Signs of Hope in Syria: The Revolutionary Potential of Religious Engagement

By: Nicole Patierno

June 25, 2015

Despite the appalling butchery and surprising staying power of ISIS, it is important not to mythologize the activity of the so-called Islamic State. Though 2015 marked the fourth year of brutal civil conflict in Syria, Western media attention has remained fixated on the every move of al-Baghdadi’s extremist experiment. Meanwhile, on-the-ground efforts to cultivate coexistence and pluralism go undetected and underreported. Recent developments of cooperation between religious minorities in the region should be highlighted as they provide hope for the country’s future.


Prior to the 2011 Syrian uprising, the nation was composed of a complex and disjointed mosaic of geographic, ethnic, and religious identities. Though tension between the various groups at times erupted into open aggression, coexistence and even partnership have often characterized Syria’s internal relations. Even during the height of the protests in 2011, demonstrators chanted passionately for cross-sectarian unity. Regrettably, the corruption and disintegration of state authority, and the scapegoat targeting of communities that were previously allied with the regime divided the once united factions back into more parochial identity groups. The space that has been carved between these groups—originated by ancient rivalries and aggravated by contemporary clashing—must be mediated; relationships must be reconciled.

The Al-Hassake governorate in Northeast Syria is composed primarily of Assyrian Christians and Kurds, with Arab Sunni, Armenian, and Alawite minorities. Afflicted by both in-fighting among rebel forces and sporadic onslaughts from ISIS, this region has slipped from the control of the central government. As power has shifted to local governance, a number of notable developments have taken shape across Al-Hassake. In the town of Derik for example, a collection of Christians has banded together to form Sutoro, an explicitly Christian police force. This martial unit works together with the Kurdish police and militia to address the security needs of all those living in the region. This alliance is not trivial. Historically, the government privileged the Christians in this region while routinely discriminating against the Kurds. This new cross-confessional bridge indicates loyalty to the vision of a more equal and plural Syrian society. Though this new relationship inevitably has pragmatic dimensions, the impetus to maintain basic security may fashion lasting and meaningful partnerships.

Yet another striking alliance recently manifested in Al-Hassake, as the Kurdish majority power appointed Humaydi Dahmam al-Assi al-Jarba, a member of the Arab Shammar tribe, to serve as co-governor of the province. Again, this appointment indicates a turn from ethno-national supremacy to a vision of inclusive democracy; a critical bid in stemming the sectarian dimensions of the greater conflict in Syria. These formal partnerships prepare the ground for the inter-group cooperation and reconciliation that will be necessary to stabilize Syria, but that earth must be tilled. Informal, local leaders must respond to these official partnerships by working with groups to mediate the grievances and objectives of their disparate communities. The chaos wrought through civil war must be thwarted by enhancing governance capabilities at the local level.

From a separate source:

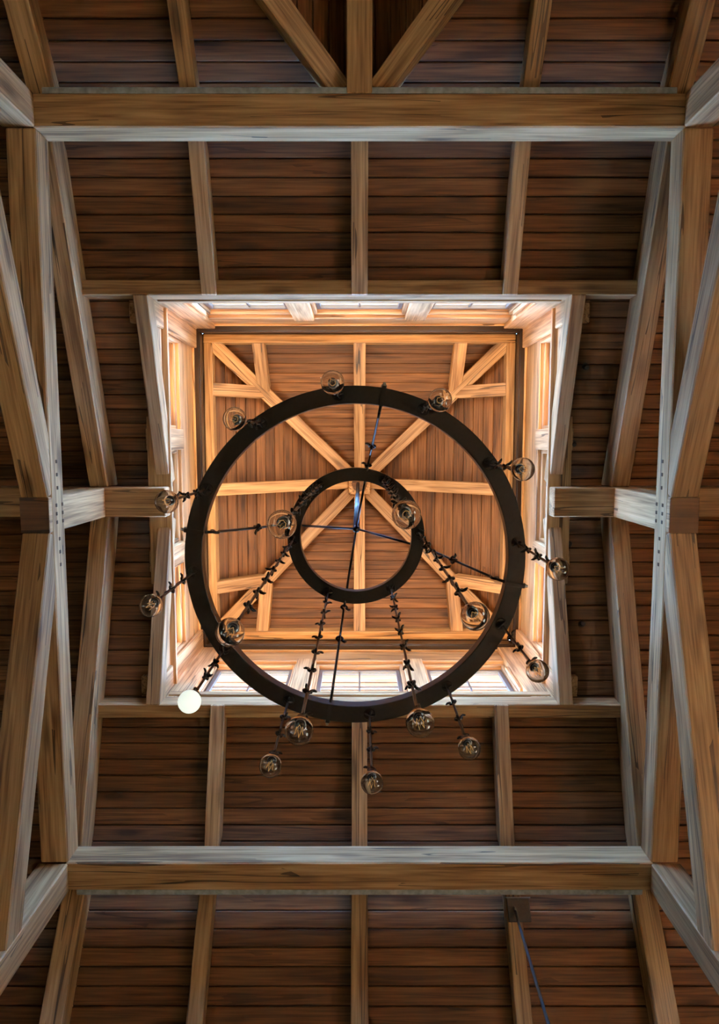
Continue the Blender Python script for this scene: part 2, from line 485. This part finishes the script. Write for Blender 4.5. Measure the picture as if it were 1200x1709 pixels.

Perhaps best suited to this endeavor are religious leaders, who are equipped with the authority, influence, and networks of assemblies necessary to facilitate the building of relationships across ethnic, confessional, and geographic divides. To this end, the International Center for Religion and Diplomacy has been actively engaged in facilitating reconciliation within Al-Hassake. Implementing faith-based reconciliation methodologies, community leaders from various sectors have participated in strategic seminars to mediate past hostilities between their communities, and to construct joint solutions to resolve the larger civil conflict. These meetings have yielded historic social contracts between disparate religious and ethnic communities. Participants representing Syriac Christians, Kurds, Sunnis, and Alawites have committed to a new paradigm of peaceful coexistence, and are actively working to translate this commitment into a new reality in spite of the chaos that reigns about them. 

Though the villainy of ISIS poses an immediate and menacing threat in the region, its development must be viewed as a side effect of the Syrian regime; a regime whose divisive politics have ceaselessly fragmented the Syrian community. Syria, and those that value her liberation from ruin, must work to actively stitch together the divided groups into a transformed and united multi-religious and democratic nation.